By Julie Shapiro
Taxi drivers honked and traffic cops shouted Monday morning at the congested intersection of Albany St. and South End Ave.
One cab driver, heading away from the intersection, rolled down his window and leaned out to advise taxis heading in the opposite direction.
“You’ll have to turn around,” he yelled to the line of cabs that were brought to a standstill along Albany St.
The source of the chaos on Albany was one block north: Liberty St., a key artery for traffic into Battery Park City, was closed from West St. to South End Ave.

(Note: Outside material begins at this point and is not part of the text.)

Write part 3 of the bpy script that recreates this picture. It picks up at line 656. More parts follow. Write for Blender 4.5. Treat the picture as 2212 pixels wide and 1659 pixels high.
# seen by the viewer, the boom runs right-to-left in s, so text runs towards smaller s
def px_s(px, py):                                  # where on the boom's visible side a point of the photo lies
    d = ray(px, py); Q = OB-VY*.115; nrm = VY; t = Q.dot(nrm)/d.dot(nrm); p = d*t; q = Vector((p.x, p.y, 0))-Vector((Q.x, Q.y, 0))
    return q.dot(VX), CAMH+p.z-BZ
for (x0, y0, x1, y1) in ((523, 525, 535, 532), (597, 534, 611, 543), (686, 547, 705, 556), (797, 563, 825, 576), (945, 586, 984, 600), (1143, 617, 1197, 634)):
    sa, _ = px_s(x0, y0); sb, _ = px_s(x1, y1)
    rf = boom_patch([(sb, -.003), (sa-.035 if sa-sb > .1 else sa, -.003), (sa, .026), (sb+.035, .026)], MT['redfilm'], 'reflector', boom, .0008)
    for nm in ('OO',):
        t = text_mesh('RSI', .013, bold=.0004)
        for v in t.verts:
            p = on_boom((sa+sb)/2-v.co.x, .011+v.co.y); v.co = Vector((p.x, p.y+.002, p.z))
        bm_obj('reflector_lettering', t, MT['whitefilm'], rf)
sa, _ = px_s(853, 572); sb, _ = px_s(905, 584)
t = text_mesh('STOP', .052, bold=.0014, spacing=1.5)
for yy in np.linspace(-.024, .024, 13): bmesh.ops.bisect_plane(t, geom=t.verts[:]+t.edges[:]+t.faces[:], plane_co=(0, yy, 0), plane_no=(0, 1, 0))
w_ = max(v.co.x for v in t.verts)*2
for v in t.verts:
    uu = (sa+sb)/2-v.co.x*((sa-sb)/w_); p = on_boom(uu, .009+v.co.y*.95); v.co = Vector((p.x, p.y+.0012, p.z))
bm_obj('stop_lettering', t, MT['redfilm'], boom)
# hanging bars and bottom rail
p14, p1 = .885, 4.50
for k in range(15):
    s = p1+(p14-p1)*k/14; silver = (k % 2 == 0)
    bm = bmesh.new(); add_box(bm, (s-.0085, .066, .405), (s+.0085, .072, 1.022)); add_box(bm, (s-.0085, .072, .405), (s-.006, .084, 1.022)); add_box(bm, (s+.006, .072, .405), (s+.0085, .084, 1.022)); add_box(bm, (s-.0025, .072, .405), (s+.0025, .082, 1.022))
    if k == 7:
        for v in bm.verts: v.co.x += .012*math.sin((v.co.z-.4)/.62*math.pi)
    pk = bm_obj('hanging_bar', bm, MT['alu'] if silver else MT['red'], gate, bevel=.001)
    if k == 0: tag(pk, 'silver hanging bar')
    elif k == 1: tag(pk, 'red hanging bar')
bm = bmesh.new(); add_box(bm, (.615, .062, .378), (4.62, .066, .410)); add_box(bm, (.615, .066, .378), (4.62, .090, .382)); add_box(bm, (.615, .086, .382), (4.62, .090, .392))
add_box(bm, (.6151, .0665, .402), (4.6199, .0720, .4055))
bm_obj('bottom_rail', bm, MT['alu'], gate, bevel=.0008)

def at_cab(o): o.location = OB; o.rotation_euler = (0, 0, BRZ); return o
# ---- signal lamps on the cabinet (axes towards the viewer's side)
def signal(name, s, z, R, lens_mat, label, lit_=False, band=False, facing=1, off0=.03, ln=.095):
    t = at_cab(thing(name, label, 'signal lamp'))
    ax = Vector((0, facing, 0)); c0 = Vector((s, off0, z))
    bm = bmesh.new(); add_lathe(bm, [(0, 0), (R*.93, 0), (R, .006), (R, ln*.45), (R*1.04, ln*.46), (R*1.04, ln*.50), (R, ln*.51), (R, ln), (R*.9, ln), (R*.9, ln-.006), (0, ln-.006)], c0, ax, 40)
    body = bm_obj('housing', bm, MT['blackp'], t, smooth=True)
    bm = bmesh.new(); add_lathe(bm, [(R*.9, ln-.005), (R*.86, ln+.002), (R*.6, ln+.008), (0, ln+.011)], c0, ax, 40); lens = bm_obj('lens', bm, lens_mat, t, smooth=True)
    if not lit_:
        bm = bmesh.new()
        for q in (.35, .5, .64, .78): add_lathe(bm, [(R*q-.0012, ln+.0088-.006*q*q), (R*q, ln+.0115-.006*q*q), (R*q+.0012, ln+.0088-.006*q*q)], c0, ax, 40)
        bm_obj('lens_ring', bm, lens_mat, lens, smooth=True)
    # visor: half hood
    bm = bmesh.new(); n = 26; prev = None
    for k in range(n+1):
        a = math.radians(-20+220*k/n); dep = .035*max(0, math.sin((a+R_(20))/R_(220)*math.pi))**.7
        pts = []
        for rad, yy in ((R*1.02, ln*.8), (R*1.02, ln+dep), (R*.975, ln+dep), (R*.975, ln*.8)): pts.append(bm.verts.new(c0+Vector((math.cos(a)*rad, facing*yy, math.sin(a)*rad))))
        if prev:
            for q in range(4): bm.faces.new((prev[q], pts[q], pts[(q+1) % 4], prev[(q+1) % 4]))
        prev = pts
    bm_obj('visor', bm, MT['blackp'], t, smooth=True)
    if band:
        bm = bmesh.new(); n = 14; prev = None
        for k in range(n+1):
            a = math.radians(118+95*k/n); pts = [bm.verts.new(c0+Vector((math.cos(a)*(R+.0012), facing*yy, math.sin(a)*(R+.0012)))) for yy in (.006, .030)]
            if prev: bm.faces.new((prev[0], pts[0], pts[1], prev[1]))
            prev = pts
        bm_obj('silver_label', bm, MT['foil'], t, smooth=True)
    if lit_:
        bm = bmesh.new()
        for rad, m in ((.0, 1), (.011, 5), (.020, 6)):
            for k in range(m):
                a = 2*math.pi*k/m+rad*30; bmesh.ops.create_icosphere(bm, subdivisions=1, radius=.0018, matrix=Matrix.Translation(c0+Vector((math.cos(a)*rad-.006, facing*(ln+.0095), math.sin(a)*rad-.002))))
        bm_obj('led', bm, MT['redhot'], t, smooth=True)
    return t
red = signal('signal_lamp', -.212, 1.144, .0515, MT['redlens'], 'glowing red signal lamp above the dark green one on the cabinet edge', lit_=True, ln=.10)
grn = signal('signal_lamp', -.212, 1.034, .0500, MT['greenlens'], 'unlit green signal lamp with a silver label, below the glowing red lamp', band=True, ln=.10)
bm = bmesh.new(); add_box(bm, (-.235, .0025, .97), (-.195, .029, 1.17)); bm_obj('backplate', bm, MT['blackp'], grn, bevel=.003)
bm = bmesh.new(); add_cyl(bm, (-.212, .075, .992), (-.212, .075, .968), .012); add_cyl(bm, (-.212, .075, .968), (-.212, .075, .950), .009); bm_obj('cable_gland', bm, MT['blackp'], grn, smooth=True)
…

Monday was the first day of Liberty St.’s closure, scheduled to last for 30 days. The construction includes utility work related to the larger West St. promenade project. Surface work will raise the level of the road 3 ½ to 4 feet to match the elevation at the World Trade Center site, said Adam Levine, a State Department of Transportation spokesperson.
The backups on Albany St. started early Monday morning, said Dino Geangello, a security guard at the World Financial Center garage on Albany St. Cars and trucks waiting to get into the garage must undergo a security inspection, which slowed the traffic flow.
“It’s nuts, nuts, nuts,” Geangello said of the traffic. In his 14 years working at the garage, “it’s never been this bad,” he said.
Commuters and residents alike were inconvenienced by the closure.
Tahir Khan, who works in the World Financial Center at Dow Jones, drives in from White Plains each morning.
The traffic near Liberty St. is “the last thing you need in your commute,” he said. “It looks like a crazy mess.” Khan has grown used to traffic signs changing without notice, and can never be certain where he’ll be able to make a left turn or a U-turn.
“There’s no plan,” he said. “You never know — it’s just day to day.”
The bollards blocking off Liberty St. diverted buses onto Albany, including the M9, M20 and several school buses.
Albany is narrower than Liberty and so is less equipped to handle the increased traffic. With cars and trucks parked along the street, there is only room for one lane of traffic in each direction.
The D.O.T. promised that parking would be prohibited on the street, leaving room for four lanes of traffic. However, there were no signs or cones until Wednesday morning, leaving cars and trucks free to line the street earlier in the week.
Ironically, when the no parking signs appeared on Wednesday, they were affixed to cones that blocked off part of the street. So, even with the parking ban, the westbound side of Albany St. still only accommodated one lane of traffic.
Also, the D.O.T. scheduled traffic agents to supervise the intersection of Albany St. and South End Ave. from 7 a.m. to 8 p.m., but the workers arrived late Monday and Tuesday mornings, Levine acknowledged.
Tom Goodkind, a Gateway Plaza resident and C.B. 1 member, is not pleased with the project’s rocky start.
“They shut down our main street,” he said.
He is also skeptical that the work will finish on time.
“When you hear the state say six weeks, you can’t imagine it’ll actually be six weeks,” he said. “We’ve been through this before, and it can be longer.”
There is some confusion about the duration of the project. An announcement on the Lower Manhattan Construction Command Center’s Web site says the project will last 30 days but that buses will be diverted for six weeks. The Metropolitan Transit Authority decided on the six-week figure just to be safe, Levine said, but the D.O.T. still expects the project to last 30 days.
Goodkind and several other community members criticized the wording of the notice and Goodkind said the work sounded like an unnecessary inconvenience. After all that the Downtown community has been through, he said, D.O.T. should reconsider more disruptive construction.
“Disruptive” barely begins to describe Community Board 1 member Bill Love’s experience. Love, who lives in Gateway, awoke at 3 a.m. to the high-pitched beeping of trucks backing up at West and Liberty Sts.
“There’s been a lot of that lately — all hours of the night,” said Love, who lives on the 31st floor.
By the time the Liberty St. work drops off, the early-morning work at the World Trade Center starts up.
“It’s difficult to sleep soundly,” Love said.
There are no official “quiet hours” during which construction must cease, said Levine, of D.O.T. The truck backup alarms are a federal requirement, he added.
The Liberty St. utility work is part of the reconstruction of the West St. promenade, which began June 1 and will be completed by the end of 2009, according to the L.M.C.C.C. Web site. The project will restore West St. to eight lanes and modify landscaping and pedestrian bridges.